▶ **Set exercise**
For this exercise, copy out each line of the material below that includes "Blender".

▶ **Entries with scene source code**
━━━━━━━━

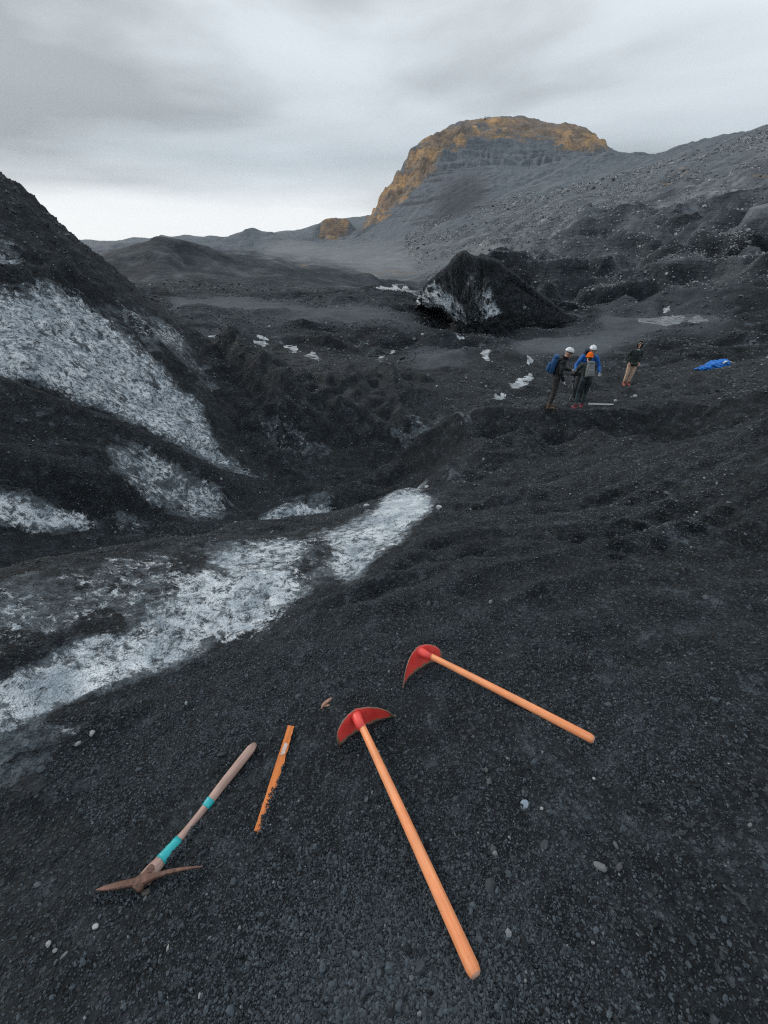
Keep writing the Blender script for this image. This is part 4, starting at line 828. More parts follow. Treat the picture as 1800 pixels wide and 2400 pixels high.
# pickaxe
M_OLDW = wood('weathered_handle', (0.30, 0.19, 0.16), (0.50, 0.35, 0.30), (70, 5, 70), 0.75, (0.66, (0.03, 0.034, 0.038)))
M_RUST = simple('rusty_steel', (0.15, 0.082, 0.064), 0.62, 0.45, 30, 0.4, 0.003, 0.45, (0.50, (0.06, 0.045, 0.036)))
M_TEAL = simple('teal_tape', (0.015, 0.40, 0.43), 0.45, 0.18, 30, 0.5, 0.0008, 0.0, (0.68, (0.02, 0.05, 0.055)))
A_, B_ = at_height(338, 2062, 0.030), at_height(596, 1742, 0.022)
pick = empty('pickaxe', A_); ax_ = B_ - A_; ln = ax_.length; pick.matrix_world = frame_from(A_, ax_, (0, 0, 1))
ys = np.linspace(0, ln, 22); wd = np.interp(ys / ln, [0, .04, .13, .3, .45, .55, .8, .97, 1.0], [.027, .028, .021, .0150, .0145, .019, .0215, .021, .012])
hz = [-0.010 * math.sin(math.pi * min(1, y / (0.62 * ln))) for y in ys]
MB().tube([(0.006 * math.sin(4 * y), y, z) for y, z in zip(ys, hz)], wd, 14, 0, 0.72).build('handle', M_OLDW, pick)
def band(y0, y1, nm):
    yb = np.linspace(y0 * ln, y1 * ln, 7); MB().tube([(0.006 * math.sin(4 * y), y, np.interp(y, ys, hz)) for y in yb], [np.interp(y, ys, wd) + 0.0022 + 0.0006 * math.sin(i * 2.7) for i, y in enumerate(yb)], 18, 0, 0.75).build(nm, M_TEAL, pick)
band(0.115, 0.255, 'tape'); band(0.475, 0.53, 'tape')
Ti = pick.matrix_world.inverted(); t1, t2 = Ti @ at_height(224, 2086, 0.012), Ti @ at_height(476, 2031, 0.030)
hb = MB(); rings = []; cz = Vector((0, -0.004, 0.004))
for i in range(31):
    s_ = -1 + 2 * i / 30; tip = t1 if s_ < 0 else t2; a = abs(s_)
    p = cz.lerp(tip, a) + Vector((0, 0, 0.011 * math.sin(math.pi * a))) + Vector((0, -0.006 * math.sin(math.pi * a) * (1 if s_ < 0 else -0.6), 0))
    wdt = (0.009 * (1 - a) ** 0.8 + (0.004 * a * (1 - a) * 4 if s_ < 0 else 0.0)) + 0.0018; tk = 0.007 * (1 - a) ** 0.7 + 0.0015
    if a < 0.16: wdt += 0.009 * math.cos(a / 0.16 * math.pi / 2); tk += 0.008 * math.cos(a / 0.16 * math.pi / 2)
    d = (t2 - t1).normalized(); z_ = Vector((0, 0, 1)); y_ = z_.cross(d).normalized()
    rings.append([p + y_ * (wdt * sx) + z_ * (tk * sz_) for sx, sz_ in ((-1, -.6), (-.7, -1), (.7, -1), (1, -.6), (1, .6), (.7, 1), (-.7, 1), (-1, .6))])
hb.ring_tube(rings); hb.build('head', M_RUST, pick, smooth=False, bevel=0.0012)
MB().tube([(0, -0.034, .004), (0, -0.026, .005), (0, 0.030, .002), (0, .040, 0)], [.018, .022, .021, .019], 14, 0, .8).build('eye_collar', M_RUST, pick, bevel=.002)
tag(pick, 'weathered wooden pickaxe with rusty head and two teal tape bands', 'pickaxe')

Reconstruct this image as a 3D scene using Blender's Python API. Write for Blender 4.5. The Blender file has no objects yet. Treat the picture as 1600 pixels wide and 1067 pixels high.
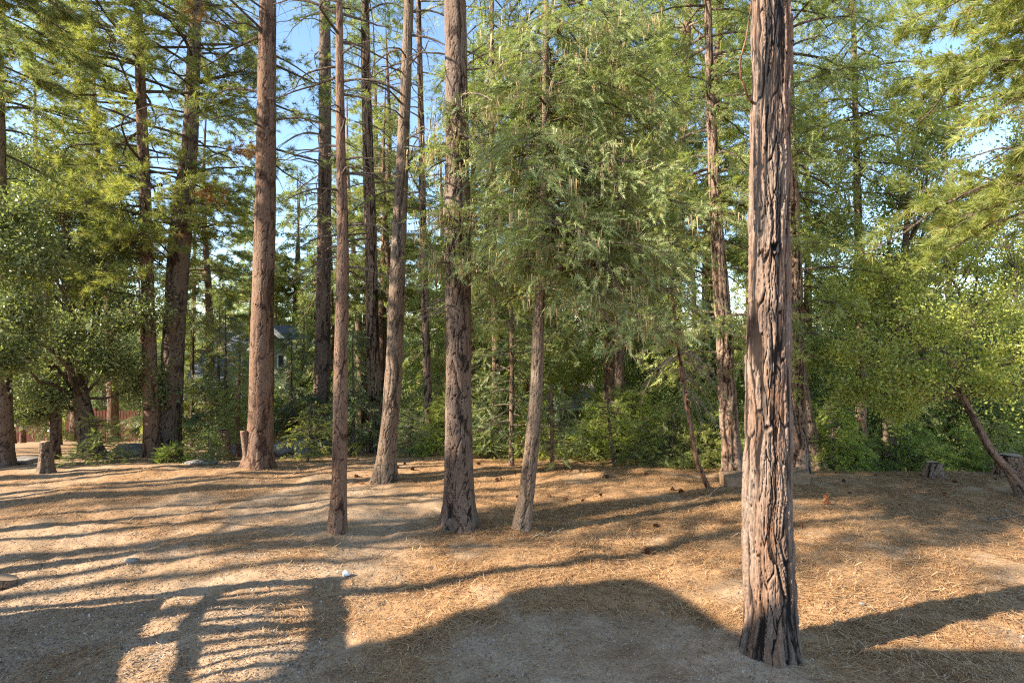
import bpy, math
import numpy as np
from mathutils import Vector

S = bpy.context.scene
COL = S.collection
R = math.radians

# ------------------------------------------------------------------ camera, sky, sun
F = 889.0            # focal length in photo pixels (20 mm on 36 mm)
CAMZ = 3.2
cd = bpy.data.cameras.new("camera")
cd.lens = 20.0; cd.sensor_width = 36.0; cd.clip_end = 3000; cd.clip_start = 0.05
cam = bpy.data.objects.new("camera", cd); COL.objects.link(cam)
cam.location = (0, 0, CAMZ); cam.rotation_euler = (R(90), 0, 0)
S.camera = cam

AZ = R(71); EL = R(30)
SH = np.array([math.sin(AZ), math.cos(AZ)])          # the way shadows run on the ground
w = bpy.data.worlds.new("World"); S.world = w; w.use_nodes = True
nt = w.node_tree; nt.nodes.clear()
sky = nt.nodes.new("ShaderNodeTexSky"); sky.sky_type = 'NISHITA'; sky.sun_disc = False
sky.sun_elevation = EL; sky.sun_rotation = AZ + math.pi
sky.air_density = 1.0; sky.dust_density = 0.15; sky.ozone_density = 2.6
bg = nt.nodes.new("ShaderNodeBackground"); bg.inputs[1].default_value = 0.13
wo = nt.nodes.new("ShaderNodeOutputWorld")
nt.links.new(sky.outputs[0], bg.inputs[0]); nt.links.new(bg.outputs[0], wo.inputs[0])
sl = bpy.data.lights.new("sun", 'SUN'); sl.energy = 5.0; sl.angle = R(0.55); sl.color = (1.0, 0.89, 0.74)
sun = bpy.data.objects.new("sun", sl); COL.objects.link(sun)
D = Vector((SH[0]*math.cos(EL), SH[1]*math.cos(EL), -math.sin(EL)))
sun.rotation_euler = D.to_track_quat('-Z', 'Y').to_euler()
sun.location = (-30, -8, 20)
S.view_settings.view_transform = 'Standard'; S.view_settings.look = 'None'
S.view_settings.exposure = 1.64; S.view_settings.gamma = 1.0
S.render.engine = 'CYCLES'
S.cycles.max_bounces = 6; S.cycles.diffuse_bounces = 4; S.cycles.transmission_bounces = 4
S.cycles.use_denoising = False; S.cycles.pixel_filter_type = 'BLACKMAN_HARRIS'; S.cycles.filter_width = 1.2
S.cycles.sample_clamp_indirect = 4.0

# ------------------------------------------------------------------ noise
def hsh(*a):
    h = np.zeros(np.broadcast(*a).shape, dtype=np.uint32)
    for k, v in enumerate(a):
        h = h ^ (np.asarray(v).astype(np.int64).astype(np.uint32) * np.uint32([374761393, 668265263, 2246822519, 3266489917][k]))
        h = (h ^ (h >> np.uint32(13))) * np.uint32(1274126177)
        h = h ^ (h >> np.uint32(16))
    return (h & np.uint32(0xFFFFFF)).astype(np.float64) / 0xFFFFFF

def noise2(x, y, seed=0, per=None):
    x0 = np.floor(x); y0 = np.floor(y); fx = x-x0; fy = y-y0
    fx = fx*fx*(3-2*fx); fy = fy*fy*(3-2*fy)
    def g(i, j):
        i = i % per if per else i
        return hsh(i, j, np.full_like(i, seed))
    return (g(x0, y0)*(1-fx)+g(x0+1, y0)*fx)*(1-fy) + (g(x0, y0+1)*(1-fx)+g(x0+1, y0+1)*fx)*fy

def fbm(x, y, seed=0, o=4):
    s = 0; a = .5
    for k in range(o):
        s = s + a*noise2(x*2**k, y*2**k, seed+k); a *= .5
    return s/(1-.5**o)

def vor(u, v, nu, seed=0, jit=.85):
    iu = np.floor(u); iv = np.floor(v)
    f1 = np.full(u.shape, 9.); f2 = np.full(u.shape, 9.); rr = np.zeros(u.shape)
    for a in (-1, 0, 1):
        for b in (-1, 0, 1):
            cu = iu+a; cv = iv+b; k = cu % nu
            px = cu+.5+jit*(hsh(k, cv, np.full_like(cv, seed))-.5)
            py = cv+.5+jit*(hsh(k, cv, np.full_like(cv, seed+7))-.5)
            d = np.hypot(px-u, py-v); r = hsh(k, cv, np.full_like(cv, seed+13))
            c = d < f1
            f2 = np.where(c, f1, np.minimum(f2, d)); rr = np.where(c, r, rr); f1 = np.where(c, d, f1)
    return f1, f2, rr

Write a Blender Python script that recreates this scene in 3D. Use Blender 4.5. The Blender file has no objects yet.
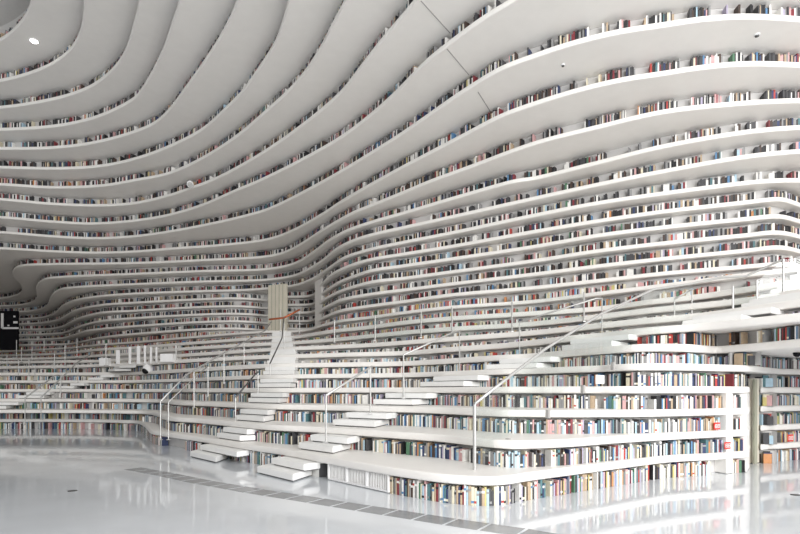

━━━━━━━━

▶ **Answer to this exercise**
Keep writing the Blender script for this image. This is part 4, starting at line 828. More parts follow. Treat the picture as 1800 pixels wide and 2400 pixels high.
Reconstruct this image as a 3D scene using Blender's Python API. Write for Blender 4.5. The Blender file has no objects yet. Treat the picture as 1600 pixels wide and 1067 pixels high.
Write a Blender Python script that recreates this scene in 3D. Use Blender 4.5. The Blender file has no objects yet.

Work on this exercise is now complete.